The coalition of conservation groups backing the billboards includes WWF-Australia, Nature Conservation Council NSW, National Parks Association of NSW, The Wilderness Society, Birdlife Australia, Colong Foundation for Wilderness, Total Environment Centre, and Humane Society International.
 
The environmental groups said further actions would be announced during the week to make the environment a key issue in the election.
 
The billboards were erected over the weekend and are located in the suburbs of Granville, Auburn, Parramatta, Kingswood, Homebush, Lidcombe, Guildford, Chester Hill, Rydalmere and Holroyd.
 
WWF-Australia Media Contact:

Daniel Rockett, National Media Manager

Notes to editors:
In 2005, the Native Vegetation Act 2003 came into force. The Act was the result of an agreement between farmers, government, scientists and environmentalists.
 
Under the Act, the broad-scale clearing of forests and woodlands ('bushland') was prohibited unless it could be demonstrated that the clearing would 'improve or maintain environmental outcomes', primarily by protecting areas of recovering bushland to offset the areas being cleared. 
 
A 2014 WWF report, NSW Native Vegetation Act saves Australian wildlifeconcluded that the NSW Native Vegetation Act prevented 265,000 native mammal deaths in just five years.
 
In June 2014 the NSW Government established the Independent Biodiversity Review Panel to review existing state conservation laws and make recommendations for a new Biodiversity Conservation Act to replace the existing Native Vegetation Act, Threatened Species Act and parts of the National Parks and Wildlife Act.  The Review Panel released its Final Report on 18 December 2014, making 43 recommendations.
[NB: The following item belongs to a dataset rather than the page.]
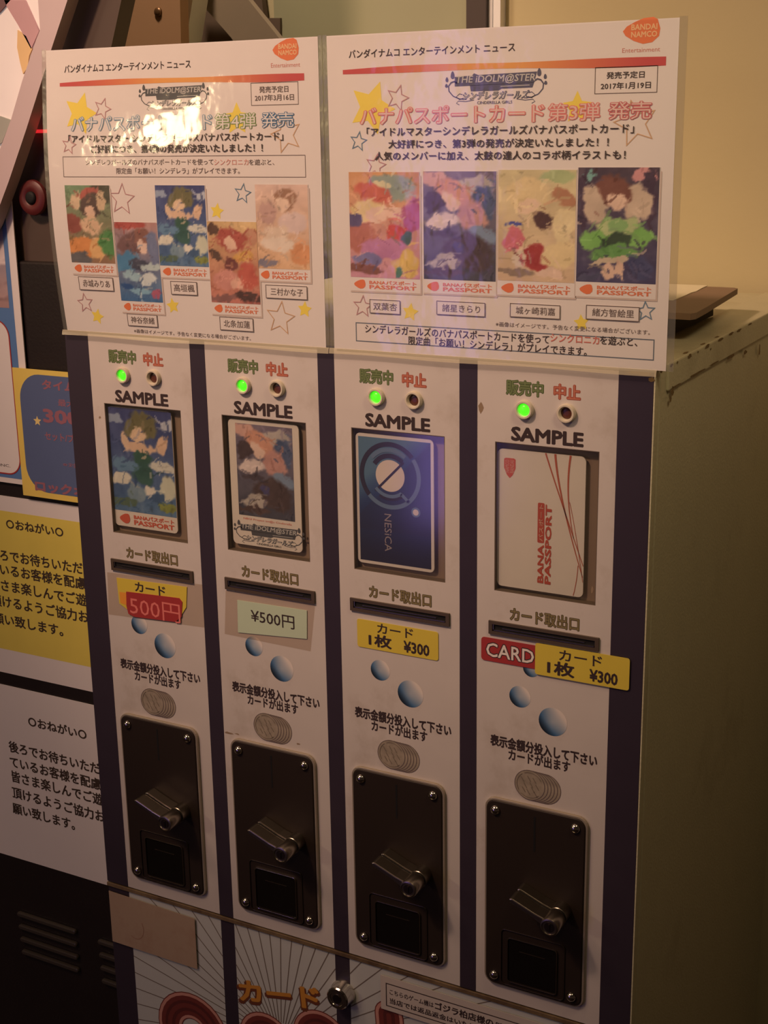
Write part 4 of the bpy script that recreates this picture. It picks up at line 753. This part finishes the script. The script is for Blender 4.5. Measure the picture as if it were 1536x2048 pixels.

The recommendations, if adopted, will effectively scrap many of NSW’s bushland protections.
 
Over the past 20 years taxpayers have spent billions of dollars to reduce the impacts of clearing of native vegetation including under the national ‘Save the Bush’ and ‘One Billion Trees’ programs in the 1990s, the $2.7 billion dollar Bushcare, Rivercare and Landcare programs under Natural Heritage Trust and National Action Plan for Salinity and Water Quality in the late 1990s and 2000s, $2 billion under the Caring for our Country programs in the late 2000s, as well as various NSW Government programs including landholder assistance under them Native Vegetation Assistance Package.
 
The Review Panel’s Report, particularly the proposal to remove the legal test that requires the local environment to be ‘improved or maintained’, suggests much of that funding is about to be wasted.